Certo, la prima impressione è che sia tutto uno spostarsi a breve o a lunga distanza e che, intanto, accadano molte cose. Nella prima parte, l'assalto alla fattoria di Mato Rujo e l'eliminazione di Manuel Roca si susseguono con ritmo veloce e ogni gesto viene puntualmente registrato. Ci si apposta, si spara, si coglie di sorpresa. Si tortura, si uccide, si incendia. Una bambina sopravvive, arriva un uomo a cavallo, i due si allontanano insieme. 
Poi, nella seconda parte, è vero che l'incontro fra Nina e Tito - entrambi ormai invecchiati - non comporta movimenti di rilievo. Ma, fra le parole con cui i due ricordano e ricostruiscono il passato, affiorano almeno due omicidi, un matrimonio, una fuga che è pure una scomparsa densa di conseguenze. Resta il fatto che spostamenti e accadimenti coinvolgono solo la superficie di Senza sangue e che, più in profondità, tutto ristagna, tutto finge di procedere. Occorre prenderne atto: quanto rappresentato è da ricercare al di là delle parole e delle immagini più immediatamente percepibili, lì dove, malgrado le apparenze, tutto rimane per l'appunto immobile.
Alla fine lo si scopre con stupore: non ci si è mai allontanati dalle pagine iniziali, quando Manuel Roca - braccato da Salinas e dai suoi uomini - nasconde sua figlia, la piccola Nina, in un buco scavato sotto il pavimento della fattoria. In quei momenti, mentre il padre viene catturato e fatto a pezzi, la bambina assume una posizione descritta in ogni sua piega. Se ne sta rannicchiata su un fianco, con le ginocchia tirate verso il petto, le mani nascoste fra le cosce e la testa un po' piegata in avanti. È la stessa posizione che, trascorso tanto tempo, passata dall'infanzia alla vecchiaia, Nina assumerà sul letto dell'Hotel California, trovandovi il compimento di un desiderio rimasto immutato. Il desiderio di tornare all'inferno che l'ha generata e di abitarvi al fianco di chi, una volta, da quell'inferno l'ha salvata. Sempre lo stesso posto, fra il tepore delle lenzuola o sotto qualche sole pomeridiano, dov'è finalmente possibile chiudere gli occhi e
dormire. Nel passaggio dalla fattoria di Mato Rujo all'Hotel California, non c'è percorso che si muova da un luogo a un altro luogo.
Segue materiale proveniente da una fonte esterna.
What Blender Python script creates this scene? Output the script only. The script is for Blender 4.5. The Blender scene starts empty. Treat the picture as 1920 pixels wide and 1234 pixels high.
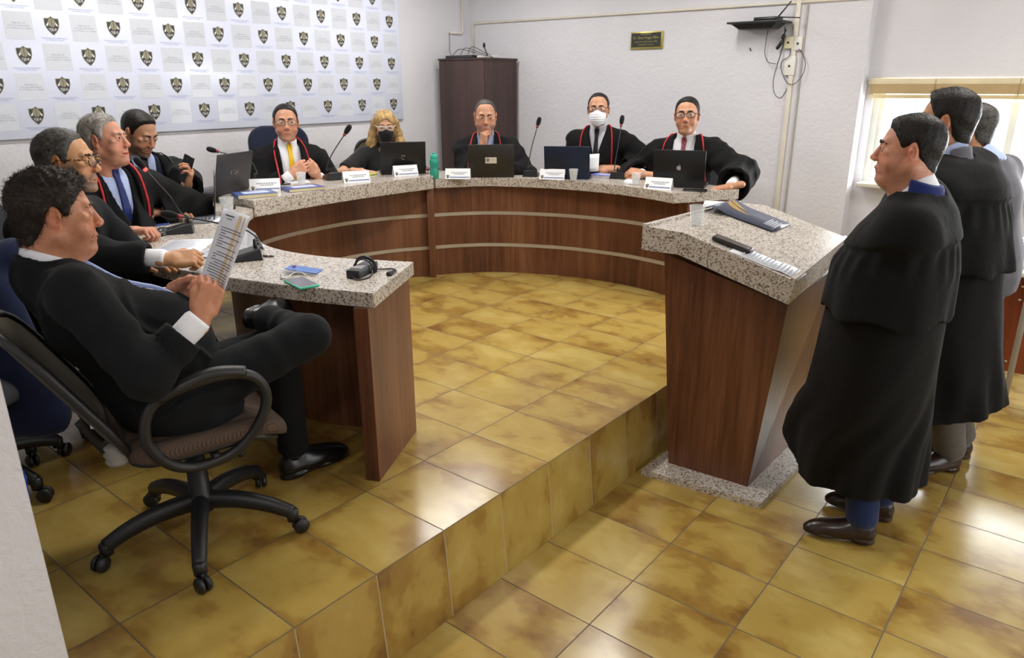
import bpy, bmesh, math, random
import numpy as np
from mathutils import Vector, Matrix
random.seed(7); RNG = np.random.default_rng(7)
SC = bpy.context.scene
COL = SC.collection
PI = math.pi
def V3(*a): return np.array(a, dtype=float)
def nrm(v):
    v = np.asarray(v, float); return v/ (np.linalg.norm(v)+1e-12)

# ------------------------------------------------------------------ camera (fitted to the tile grid)
CAM = V3(1.52666, -0.91115, 1.44342)
YAW, PITCH, ROLL, FPX = -0.681014, 0.325208, -0.003992, 1367.85
def _axes():
    sy, cy, sp, cp = math.sin(YAW), math.cos(YAW), math.sin(PITCH), math.cos(PITCH)
    f = V3(sy*cp, cy*cp, -sp); r = V3(cy, -sy, 0); u = np.cross(r, f)
    cr, sr = math.cos(ROLL), math.sin(ROLL)
    return cr*r+sr*u, -sr*r+cr*u, f
CR, CU, CF = _axes()
def ray(u, v): return CF + CR*(u-960)/FPX - CU*(v-617)/FPX
def onz(u, v, z): d = ray(u, v); return CAM + d*(z-CAM[2])/d[2]
def ony(u, v, y): d = ray(u, v); return CAM + d*(y-CAM[1])/d[1]
def onx(u, v, x): d = ray(u, v); return CAM + d*(x-CAM[0])/d[0]
def atd(u, v, z): return CAM + ray(u, v)*z
def proj(X):
    d = np.asarray(X)-CAM; z = d@CF
    return 960+FPX*(d@CR)/z, 617-FPX*(d@CU)/z, z
H = -0.336      # lower floor, the raised floor is z = 0

# ------------------------------------------------------------------ node materials
MATS = {}
def newmat(name):
    m = bpy.data.materials.new(name); m.use_nodes = True
    nt = m.node_tree; b = nt.nodes['Principled BSDF']; return m, nt, b
def N(nt, typ, **kw):
    n = nt.nodes.new(typ)
    for k, v in kw.items():
        if k.startswith('_'): setattr(n, k[1:], v)
        else: n.inputs[k.replace('_', ' ')].default_value = v
    return n
def L(nt, a, b): nt.links.new(a, b)
def rgb(h):
    h = h.lstrip('#'); c = [int(h[i:i+2], 16)/255 for i in (0, 2, 4)]
    return tuple((x/12.92 if x <= .04045 else ((x+.055)/1.055)**2.4) for x in c)+(1,)
def ramp(nt, fac, stops):
    r = nt.nodes.new('ShaderNodeValToRGB'); e = r.color_ramp.elements
    while len(e) < len(stops): e.new(0.5)
    for i, (p, c) in enumerate(stops): e[i].position = p; e[i].color = c
    L(nt, fac, r.inputs[0]); return r
def bumpnode(nt, b, height, strength=.2, dist=.01):
    n = nt.nodes.new('ShaderNodeBump'); n.inputs['Strength'].default_value = strength
    n.inputs['Distance'].default_value = dist; L(nt, height, n.inputs['Height']); L(nt, n.outputs[0], b.inputs['Normal']); return n
def coord(nt, kind='Object'): return nt.nodes.new('ShaderNodeTexCoord').outputs[kind]
def mapped(nt, src, scale=(1, 1, 1), rot=(0, 0, 0)):
    m = nt.nodes.new('ShaderNodeMapping'); m.inputs['Scale'].default_value = scale; m.inputs['Rotation'].default_value = rot
    L(nt, src, m.inputs[0]); return m.outputs[0]
def simple(name, col, rough=.5, metal=0, var=.06, vscale=8, bump=0, bscale=60, spec=None, **kw):
    """plain material whose colour wanders a little with noise"""
    if name in MATS: return MATS[name]
    m, nt, b = newmat(name); c = rgb(col) if isinstance(col, str) else col
    co = coord(nt)
    n = N(nt, 'ShaderNodeTexNoise', Scale=vscale, Detail=4.0); L(nt, co, n.inputs['Vector'])
    lo = tuple(x*(1-var) for x in c[:3])+(1,); hi = tuple(min(1, x*(1+var)) for x in c[:3])+(1,)
    r = ramp(nt, n.outputs[0], [(.3, lo), (.7, hi)]); L(nt, r.outputs[0], b.inputs['Base Color'])
    b.inputs['Roughness'].default_value = rough; b.inputs['Metallic'].default_value = metal
    if spec is not None: b.inputs['Specular IOR Level'].default_value = spec
    for k, v in kw.items(): b.inputs[k.replace('_', ' ')].default_value = v
    if bump:
        n2 = N(nt, 'ShaderNodeTexNoise', Scale=bscale, Detail=3.0); L(nt, co, n2.inputs['Vector']); bumpnode(nt, b, n2.outputs[0], bump, .004)
    MATS[name] = m; return m
def fabric(name, col, rough=.85, weave=500, var=.1, sheen=.15, spec=.25):
    if name in MATS: return MATS[name]
    m, nt, b = newmat(name); c = rgb(col) if isinstance(col, str) else col
    co = coord(nt)
    n = N(nt, 'ShaderNodeTexNoise', Scale=9.0, Detail=5.0); L(nt, co, n.inputs['Vector'])
    lo = tuple(x*(1-var) for x in c[:3])+(1,); hi = tuple(min(1, x*(1+var)) for x in c[:3])+(1,)
    r = ramp(nt, n.outputs[0], [(.3, lo), (.7, hi)]); L(nt, r.outputs[0], b.inputs['Base Color'])
    w = N(nt, 'ShaderNodeTexNoise', Scale=float(weave), Detail=2.0); L(nt, co, w.inputs['Vector'])
    w2 = N(nt, 'ShaderNodeTexNoise', Scale=14.0, Detail=3.0, Distortion=.6); L(nt, co, w2.inputs['Vector'])
    a = N(nt, 'ShaderNodeMath', _operation='MULTIPLY_ADD'); L(nt, w.outputs[0], a.inputs[0]); a.inputs[1].default_value = .12; L(nt, w2.outputs[0], a.inputs[2])
    bumpnode(nt, b, a.outputs[0], .35, .012)
    b.inputs['Roughness'].default_value = rough; b.inputs['Sheen Weight'].default_value = sheen
    b.inputs['Specular IOR Level'].default_value = spec
    MATS[name] = m; return m
def glassmat(name, col=(1, 1, 1, 1), rough=.02, ior=1.45):
    if name in MATS: return MATS[name]
    m, nt, b = newmat(name); b.inputs['Base Color'].default_value = col
    b.inputs['Transmission Weight'].default_value = 1; b.inputs['Roughness'].default_value = rough; b.inputs['IOR'].default_value = ior
    MATS[name] = m; return m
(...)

Sì, la geografia di Senza sangue è illusoria, proprio come i suoi nomi. I quali non sono stati organizzati per fare da riferimento, trasferiscono da nessuna parte, sono segnali svuotati della loro funzione consueta. Così, che sia segno di calcolo o di disavvertenza, la fazenda di Belsito - riunendo portoghese e italiano su un fondale di lingua spagnola - finisce per apparire esemplare. Dove siamo? Siamo dentro il testo, lì e solo lì, messi faccia a faccia con le parole. Unico pezzo di geografia che non tradisce è la tana da animale, il guscio, fra i cui limiti il corpo può raccogliersi e, coricato su un fianco, trovare una posizione ordinata, compiuta, esatta. È quello, sotto il pavimento della fattoria di Mato Rujo e sopra il letto di una camera alterzo piano dell'Hotel California, l'unico luogo cui si è voluto dare forma e consistenza. Posizione del corpo e ripiego della mente, incubo che perdura in pieno giorno, figura di un destino cui sembra non sia possibile sottrarsi. Ma anche cartografia del cuore e dell'anima, dura nostalgia del ventre, rassegnata fedeltà all'origine. Tutto insieme, parola per parola, nient'altro.